私は謝りました。冷蔵庫の中のチーズとソーセージと上等なワインを持ち出して来て、お客の機嫌が直るように努力したのです。あんなに冷や汗をかいたことがありません。
結論は、ライン河の活きウナギを清い水で数日飼って、泥の臭いを除いてから食べるべきだったので。後日、買ったデパートの鮮魚売り場に行って、「泥臭かったよ」と言いました。そうしたらドイツではお客が自分で泥を抜くものだと昂然と言うのです。食文化の違いは恐ろしいものです。
さてライン河の思い出にはもう一つ船上のワインパーティの楽しかったことがあります。
まずライン河の風景を見ましょう。
3番目の写真はライン河中流の風景です。中世風の古い町並みの後ろの山には一面にブドウ畑が広がっています。個人経営のワイン製造も盛んなところです。水は濁りに濁り、滔々と流れ行きます。3番目と4番目と5番目のライン河の写真の出典は、「 ドイツ ・ ライン川クルーズで見える古城と風景 」、http://blogs.yahoo.co.jp/tommy_poppo/7199351.html です
4番目の写真はライン河から見える中世の古城です。
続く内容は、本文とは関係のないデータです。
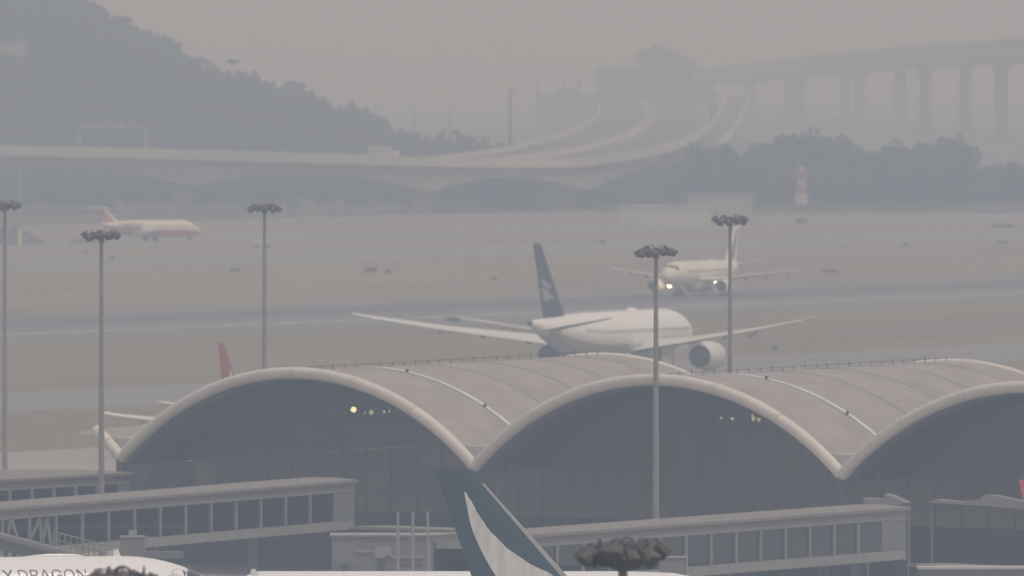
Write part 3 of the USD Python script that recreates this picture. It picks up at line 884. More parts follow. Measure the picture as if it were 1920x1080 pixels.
def lifting(stations, vertical=False, inc=0.0):
    """stations: (x of leading edge, chord, span position, height, thickness ratio)"""
    rings = []
    for x, c, y, z, tc in stations:
        a = AF[:, 0] * c
        b = AF[:, 1] * c * tc
        rings.append(np.stack([x - a, b + y, np.full(len(AF), z)], 1) if vertical else np.stack([x - a, np.full(len(AF), y), z + b - (a - .4 * c) * math.tan(math.radians(inc))], 1))
    return ring_loft(rings)


class Jet:
    def __init__(s, name, label, X, Y, yaw, p, cat='airliner', group=None):
        s.p = p
        s.t = thing(name, label, cat, (X, Y, 0.05), PI / 2 - yaw, group)

    def fus(s, x):
        """(radius, centre height) at x"""
        p = s.p
        d0 = p['nose'] - x
        d1 = x - (p['nose'] - p['len'])
        R, zc = p['R'], p['zc']
        if d0 < p['ln']:
            u = 1 - d0 / p['ln']
            r = R * max(0.0, 1 - u ** p.get('bl', 2.1)) ** .5
            return max(r, .02), zc - p.get('droop', .22) * R * u ** 2
        if d1 < p['lt']:
            u = 1 - d1 / p['lt']
            r = R * (1 - (1 - p.get('rend', .1)) * u ** 1.55)
            return r, zc + (R - r) * p.get('up', .62)
        return R, zc

    def fuselage(s, m, belly=None, split=-28):
        p = s.p
        xs = np.concatenate([p['nose'] - p['ln'] * (1 - np.cos(np.linspace(0.02, PI / 2, 16))), np.linspace(p['nose'] - p['ln'], p['nose'] - p['len'] + p['lt'], 8)[1:], (p['nose'] - p['len'] + p['lt']) - p['lt'] * np.linspace(0, 1, 14)[1:]])
        s.xs = xs
        n = 40
        ang = np.arange(n) * 2 * PI / n
        rings = []
        for x in xs:
            r, z = s.fus(x)
            rings.append([(x, r * math.cos(a), z + r * math.sin(a)) for a in ang])
        s.body = obj('fuselage', ring_loft(rings), m, s.t, smooth=50)

    def patch(s, name, x0, x1, a0, a1, m, parent=None, nx=10, na=6, proud=.02, label=None, skew=0.0):
        v = []
        for i in range(nx + 1):
            for j in range(na + 1):
                a = math.radians(a0 + (a1 - a0) * j / na)
                x = x0 + (x1 - x0) * i / nx + skew * j / na
                r, z = s.fus(x)
                v.append((x, (r + proud) * math.cos(a), z + (r + proud) * math.sin(a)))
        i, j = np.meshgrid(np.arange(nx), np.arange(na), indexing='ij')
        w = na + 1
        f = np.stack([i * w + j, i * w + j + 1, (i + 1) * w + j + 1, (i + 1) * w + j], -1).reshape(-1, 4)
        return obj(name, (np.array(v), f), m, parent or s.t, smooth=True, label=label)

    def windows(s, x0, x1, pitch=.85, w=.28, h=.42, dz=.35):
        for sgn in (1, -1):
            parts = []
            x = x0
            while x > x1:
                r, z = s.fus(x)
                if r > dz:
                    y = math.sqrt(r * r - dz * dz)
                    parts.append(box((x, sgn * (y + .004), z + dz), (w, .05, h)))
                x -= pitch
            q = obj('cabin_window_row', parts, 'window_dark', s.t, smooth=False)
            tag(q, kind='stuff')

    def cockpit(s, x0=None):
        p = s.p
        for a0, a1, dx in ((63, 88, 0), (92, 117, 0), (36, 60, -.5), (120, 144, -.5)):
            xa = p['nose'] - p['ln'] * .26 + dx
            s.patch('cockpit_window', xa, xa - p['ln'] * .13, a0 - 6 if a0 < 90 else a0, a1 if a0 < 90 else a1 + 6, 'cockpit_glass', nx=3, na=4)

    def wings(s, m, st, flaps=True, lights=None):
        for sgn in (1, -1):
            w = obj('wing', lifting([(x, c, sgn * y, z, tc) for x, c, y, z, tc in st], inc=s.p.get('inc', 2.5)), m, s.t, smooth=40)
            if flaps:
                ys = [q[2] for q in st]
                for fy in s.p.get('fair', (.35, .52, .68)):
                    y = ys[-1] * fy
                    xl = np.interp(y, ys, [q[0] for q in st]); c = np.interp(y, ys, [q[1] for q in st]); z = np.interp(y, ys, [q[3] for q in st])
                    obj('flap_fairing', tube([(xl - c * .55, sgn * y, z - .25), (xl - c * .8, sgn * y, z - .5), (xl - c * 1.06, sgn * y, z - .3)], [.06, .26, .05], 8), 'grey_paint', w)

    def engine(s, x, y, z, r, l, m, pylon_z, dark='dark_metal', core=True):
        for sgn in (1, -1):
            c = (x, sgn * y, z)
            prof = [(-.9 * r, .02), (-.9 * r, .80 * r), (-.15 * r, .86 * r), (0, .90 * r), (-.05 * r, .97 * r), (-.3 * l, 1.03 * r), (-.55 * l, 1.0 * r), (-l, .80 * r), (-l + .02, .77 * r), (-.72 * l, .80 * r), (-.72 * l, .02)]
            e = obj('engine_nacelle', xlathe(prof, c), m, s.t, smooth=40)
            obj('fan_face', xlathe([(-.88 * r, .02), (-.86 * r, .79 * r), (-.84 * r, .79 * r), (-.80 * r, .22 * r), (-.35 * r, .02)], c), dark, e)
            if core:
                obj('exhaust_nozzle', xlathe([(-.73 * l, .02), (-.735 * l, .79 * r), (-.75 * l, .62 * r), (-l * 1.08, .40 * r), (-l * 1.09, .36 * r), (-l * 1.05, .2 * r), (-l * 1.3, .02)], c), 'exhaust_metal', e)
            obj('pylon', lifting([(x - .3 * l, l * 1.1, sgn * y, z + .85 * r, .09), (x - .55 * l, l * 1.2, sgn * y, pylon_z, .09)], vertical=True), m, s.t)

    def fin(s, m, x0, c0, z0, x1, c1, z1, tc=.10):
        s.finp = (x0, c0, z0, x1, c1, z1, tc)
        s.fino = obj('tail_fin', lifting([(x0 + (z0 - (z0 - .8)) * 0, c0, 0, z0 - .8, tc), (x0, c0, 0, z0, tc), (x1, c1, 0, z1 - .25, tc), (x1 - .25, c1 - .3, 0, z1, tc * .5)], vertical=True), m, s.t, smooth=40)

    def on_fin(s, name, curve, m, sides=(1, -1), nz=18, nx=5, label=None, proud=.03):
        """strip on the fin between curve(v) = (chord fraction a, b) for v from 0 (root) to 1 (tip)"""
        x0, c0, z0, x1, c1, z1, tc = s.finp
        for sgn in sides:
            v = []
            for i in range(nz + 1):
                q = i / nz
                hv, a, b = curve(q)
                X, C, Z = x0 + (x1 - x0) * hv, c0 + (c1 - c0) * hv, z0 + (z1 - .25 - z0) * hv
                for j in range(nx + 1):
                    u = a + (b - a) * j / nx
                    th = np.interp(u, AF[:14, 0], AF[:14, 1]) * C * tc
                    v.append((X - u * C, sgn * (th + proud), Z))
            i, j = np.meshgrid(np.arange(nz), np.arange(nx), indexing='ij')
            w = nx + 1
            f = np.stack([i * w + j, i * w + j + 1, (i + 1) * w + j + 1, (i + 1) * w + j], -1).reshape(-1, 4)
            obj(name, (np.array(v), f), m, s.fino, smooth=True, label=label)

    def stab(s, m, st):
        for sgn in (1, -1):
            obj('tailplane', lifting([(x, c, sgn * y, z, tc) for x, c, y, z, tc in st]), m, s.t, smooth=40)

    def gear(s, name, x, y, ztop, r, n=2, bogie=0.0, w=.3, leg=.16, m='grey_paint'):
        for yy in ((y, -y) if y else (0,)):
            g = obj(name, [tube([(x, yy, r), (x, yy * .97, ztop)], [leg, leg * 1.2], 8), box((x, yy, r), (bogie + .3, n * w + .3, .16))], m, s.t)
            for bx in ((bogie / 2, -bogie / 2) if bogie else (0,)):
                for k in range(n):
                    wy = yy + (k - (n - 1) / 2) * (w + .45)
                    obj('wheel', tube([(x + bx, wy - w / 2, r), (x + bx, wy - w * .42, r), (x + bx, wy + w * .42, r), (x + bx, wy + w / 2, r)], [r * .85, r, r, r * .85], 16), 'tyre_rubber', g)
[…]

日当たりの悪い北向きの山の斜面はブドウ畑になっていません。
列車は南ドイツと北ドイツを結ぶ鉄道です。何度か乗りましたが車窓から見るライン河も良いものです。
5番目の写真は船上パーティに使ったような小型の観光船が手前に写っている写真です。観光船が2隻写っていますが手前の小型の船にご注目ください。
1978年前後の頃でした。当時、日本とドイツの鉄鋼製錬の研究者が出席して「日独鉄鋼セミナー」を開催したことがありました。
その折にドイツ側が小型の観光船を貸し切って日独の参加者をライン下りに招待してくれたのです。
左右の古城を見上げながらワインを飲む会でした。ドイツ人がワインの味のいろいろを教えてくれました。重い味。フルーティで軽い味。ドライな味、べたべたした味。甘すぎる味。そしてモーゼルワインとラインワインやネッカーワインの違いなどを教えてくれました。酔うほどに彼らが肩をくんで唄い出したのは何とも暗い歌なのです。あとで聞くと高校の寮歌だそうです。
ワインを注ぎ回るのが民族衣装を着た娘さん達です。
6番目の写真はその民族衣装を着た娘さんの写真です。
ドイツの民族衣装の写真の出典は、https://ja.wikipedia.org/wiki/%E3%83%87%E3%82%A3%E3%82%A2%E3%83%B3%E3%83%89%E3%83%AB です。
彼女達はブドウ農家の子供たちだそうです。アルバイトにこのようにワインパーティで働いているのです。その素朴な感じが周囲の風景をともに忘れられません。
ライン河にまつわる思い出はもっといろいろありますが、今日はこのくらいにしておきます。